第4章
地方自治体におけるGIS導入時の課題の整理
4-1 自治体固有の現状の認識
GISの導入にあたり、各地方自治体が同じような方法でアプローチすれば同様の効果が得られるというわけではない。GISの導入に関わってくると思われるそれぞれの自治体固有の現状をまず認識してから、GlSへの構築・展開に臨むことが肝要である。ここでは、特に注目すべき3つの観点、自治体の地域の特徴、自治体の規模、情報ネットワーク環境の整備状況について、GISの開発・導入にどのように関わってくるのか整理することとする。
4-1-1 地域の特徴
民間が販売するデジタル地図は、その需要の大きさから都市圏の地図を中心に提供されている。また、国土地理院の作成する大縮尺数値地図も都市圏から整備されているため、そのどちらからもデジタル地図を入手できない自治体は、ローカルな地域に偏っているという現実がある。
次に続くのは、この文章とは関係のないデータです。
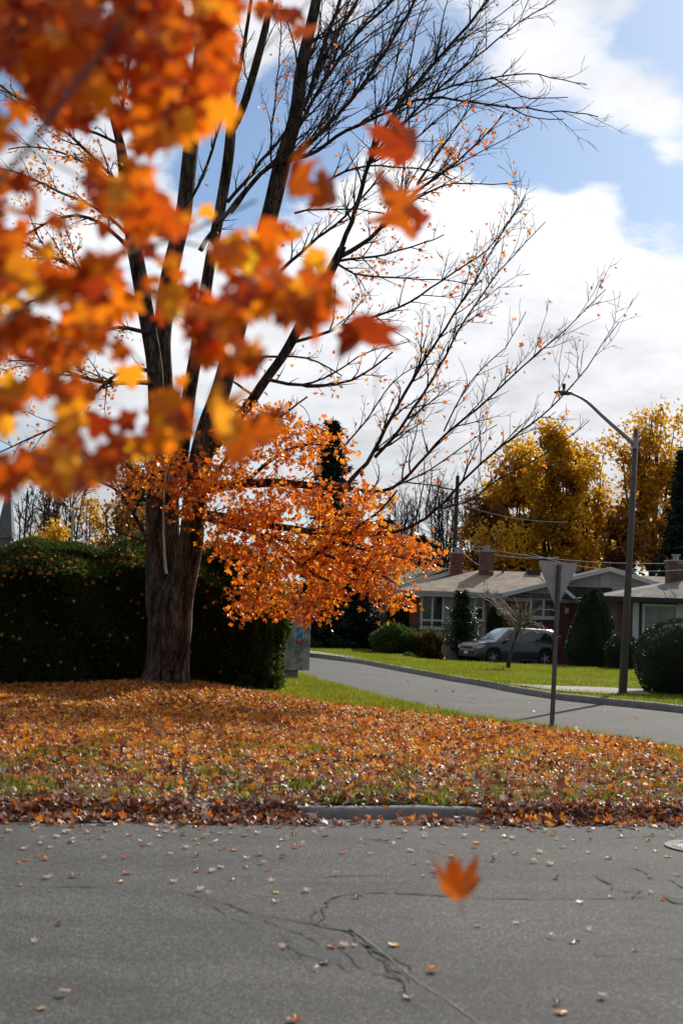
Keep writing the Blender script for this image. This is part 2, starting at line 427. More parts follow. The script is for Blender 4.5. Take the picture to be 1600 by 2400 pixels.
# ------------------------------------------------------------------ vectorised leaf / blade builders
def maple_template(full=True):
    if full:
        pol = [(0, 1.0), (8, .80), (17, .84), (21, .70), (29, .58), (37, .72), (44, .78), (51, .97), (59, .76), (69, .70), (76, .60), (85, .54), (98, .64), (112, .74), (124, .56), (150, .42), (180, .24)]
    else:
        pol = [(0, 1.0), (15, .74), (30, .50), (52, .92), (68, .64), (80, .46), (106, .68), (140, .46), (180, .26)]
    pts = [(math.sin(R(a)) * r * .62, math.cos(R(a)) * r * .62) for a, r in pol]
    pts += [(-x, y) for x, y in pts[-2:0:-1]]
    return np.array([(0, 0)] + pts)
T_FULL, T_SIMPLE = maple_template(True), maple_template(False)
def leaves_arrays(pos, nrm, size, tmpl, curl=.35, fold=.35, rng=RNG, tip=None):
    """pos (N,3), nrm (N,3) unit, size (N,) -> V, F"""
    N = len(pos); k = len(tmpl)
    if tip is None: tip = rng.normal(size=(N, 3))
    t = tip - nrm * np.sum(tip * nrm, 1)[:, None]
    t /= np.linalg.norm(t, axis=1)[:, None] + 1e-9
    s = np.cross(t, nrm)
    x = tmpl[:, 0][None, :] * rng.uniform(.75, 1.15, (N, 1)); y = tmpl[:, 1][None, :] * rng.uniform(.9, 1.1, (N, 1))
    r2 = x ** 2 + y ** 2
    c = rng.normal(0, curl, (N, 1)); f = np.abs(rng.normal(0, fold, (N, 1)))
    z = c * r2 * 1.6 + f * np.abs(x) + rng.normal(0, curl * .35, (N, 1)) * x * y * 3 + rng.normal(0, .03, x.shape)
    V = pos[:, None, :] + size[:, None, None] * (x[..., None] * s[:, None, :] + y[..., None] * t[:, None, :] + z[..., None] * nrm[:, None, :])
    base = np.array([(0, i, i % (k - 1) + 1) for i in range(1, k)])
    F = (np.arange(N) * k)[:, None, None] + base[None]
    return V.reshape(-1, 3), F.reshape(-1, 3)
def unit(v): return v / (np.linalg.norm(v, axis=-1, keepdims=True) + 1e-9)
def cards_arrays(pos, dirv, size, aspect=.35, rng=RNG, bend=.15):
    """pointed sprays: 4-vertex kites along dirv"""
    N = len(pos)
    d = unit(dirv); a = unit(np.cross(d, rng.normal(size=(N, 3)))); b = np.cross(d, a)
    L = size[:, None]; W = L * aspect * rng.uniform(.6, 1.3, (N, 1))
    V = np.stack([pos, pos + d * L * .45 + a * W * .5 + b * L * bend * .5, pos + d * L + b * L * rng.normal(0, bend, (N, 1)), pos + d * L * .45 - a * W * .5 + b * L * bend * .5], 1)
    F = (np.arange(N) * 4)[:, None, None] + np.array([[0, 1, 2], [0, 2, 3]])[None]
    return V.reshape(-1, 3), F.reshape(-1, 3)
def blades_arrays(pos, h, wd, rng=RNG, lean=.35):
    N = len(pos)
    a = rng.uniform(0, 2 * math.pi, N)
    s = np.stack([np.cos(a), np.sin(a), np.zeros(N)], 1) * wd[:, None]
    up = np.stack([rng.normal(0, lean, N), rng.normal(0, lean, N), np.ones(N)], 1) * h[:, None]
    V = np.stack([pos - s, pos + s, pos + up], 1)
    F = (np.arange(N) * 3)[:, None] + np.array([[0, 1, 2]])
    return V.reshape(-1, 3), F
def tubes_arrays(paths, sides=5):
    """paths: list of (pts (n,3), rad (n,)) -> V, F quads"""
    Vs, Fs = [], []; base = 0
    ang = np.arange(sides) * 2 * math.pi / sides
    ca, sa = np.cos(ang), np.sin(ang)
    for pts, rad in paths:
        pts = np.asarray(pts, float); rad = np.asarray(rad, float); n = len(pts)
        t = np.empty_like(pts); t[1:-1] = pts[2:] - pts[:-2]; t[0] = pts[1] - pts[0]; t[-1] = pts[-1] - pts[-2]
        t = unit(t)
        m = t.mean(0); ref = np.array([0, 1.0, 0]) if abs(m[1]) < .8 * np.linalg.norm(m) + 1e-6 else np.array([1.0, 0, 0])
        u = unit(np.cross(t, ref)); v = np.cross(t, u)
        ring = pts[:, None, :] + rad[:, None, None] * (ca[None, :, None] * u[:, None, :] + sa[None, :, None] * v[:, None, :])
        Vs.append(ring.reshape(-1, 3))
        i = np.arange(n - 1)[:, None] * sides; k = np.arange(sides)[None]; k2 = (k + 1) % sides
        q = np.stack([i + k, i + k2, i + sides + k2, i + sides + k], -1).reshape(-1, 4) + base
        Fs.append(q); base += n * sides
    return np.concatenate(Vs), np.concatenate(Fs)
def resample(pts, step):
    pts = np.asarray(pts, float)
    seg = np.linalg.norm(np.diff(pts, axis=0), axis=1); L = np.concatenate([[0], np.cumsum(seg)])
    n = max(3, int(L[-1] / step) + 1); s = np.linspace(0, L[-1], n)
    # catmull-like smoothing through cubic interpolation of chord length
    out = np.stack([np.interp(s, L, pts[:, k]) for k in range(pts.shape[1])], 1)
    for _ in range(2):
        o2 = out.copy(); o2[1:-1] = .25 * out[:-2] + .5 * out[1:-1] + .25 * out[2:]; out = o2
    return out

# ------------------------------------------------------------------ ground, roads, lawns
KZ = 0.13
# near kerb line and the edge of the verge along the side street, both from ground points
kn0, kn1 = G(0, 1912), G(1600, 1924)
def ynear(x):
    return kn0[1] + (x - kn0[0]) * (kn1[1] - kn0[1]) / (kn1[0] - kn0[0])
edge_px = [(1640, 1775), (1600, 1757), (1500, 1740), (1390, 1720), (1294, 1705), (1100, 1680), (1000, 1660), (900, 1638), (820, 1618), (735, 1592), (700, 1580), (670, 1568)]
edge = np.array([G(px, py, KZ)[:2] for px, py in edge_px])
ex = np.concatenate([[8.6, 6.9, 5.8], edge[:, 0], [-2.6, -4.0]]); ey = np.concatenate([[ynear(8.6) + .1, 14.3, 16.4], edge[:, 1], [52, 75]])
o_ = np.argsort(ex); ex, ey = ex[o_], ey[o_]
def yfar(x): return np.interp(x, ex, ey)
def vz(x, y):                        # height of the leafy verge
    x = np.asarray(x, float); y = np.asarray(y, float)
    m = .22 * np.exp(-((x + 3.3) ** 2 / 2.2 + (y - 25.6) ** 2 / 5.0))
    roll = .03 * np.sin(x * 1.1 + .6) * np.sin(y * .7) + .02 * np.sin(x * 2.3 + y * 1.7)
    e = np.clip(np.minimum((y - ynear(x)) / 1.2, (yfar(x) - y) / 1.2), 0, 1)
    return KZ - .045 * np.clip(1 - (y - ynear(x)) / 1.0, 0, 1) + (roll + m) * e
def strip_mesh(name, mat, rows):      # rows: list of polylines of equal length -> grid
    n = len(rows[0]); V = np.concatenate(rows); F = []
    for i in range(len(rows) - 1):
        for k in range(n - 1): F.append((i * n + k, i * n + k + 1, (i + 1) * n + k + 1, (i + 1) * n + k))
    return np_mesh(name, V, F, mat, smooth=True)
g = MB(); g.addm([(-3000, -500, -.12), (3000, -500, -.12), (3000, 5000, -.12), (-3000, 5000, -.12)], [(0, 1, 2, 3)])
tag(g.build('ground', M['earth']), kind='structure')
xs = np.linspace(-40, 40, 60)
r0 = MB(); yn = [ynear(x) for x in (-120, 120)]
r0.addm([(-120, -40, 0), (120, -40, 0), (120, yn[1] + .05, 0), (-120, yn[0] + .05, 0)], [(0, 1, 2, 3)])
tag(r0.build('road', M['asphalt']), kind='structure')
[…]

これらの自治体では、外部から地図を購入するという選択肢が用意されていないため、各自で自前の地図を作成していくことになる。
また、GISを導入した場合の活用方法・導入の進め方などに影響を与える特徴としてはその他に、
・ビルや集合住宅が多く、住民の出入りの多い地区があるか
・新興住宅地のように、住宅地開発が活発な地区があるか
・山林・遊休地が多い地区か
・出入りの多い地区と、少ない地区が混在しているか
・固定資産税評価業務があるか
などについても、把握しておく必要がある。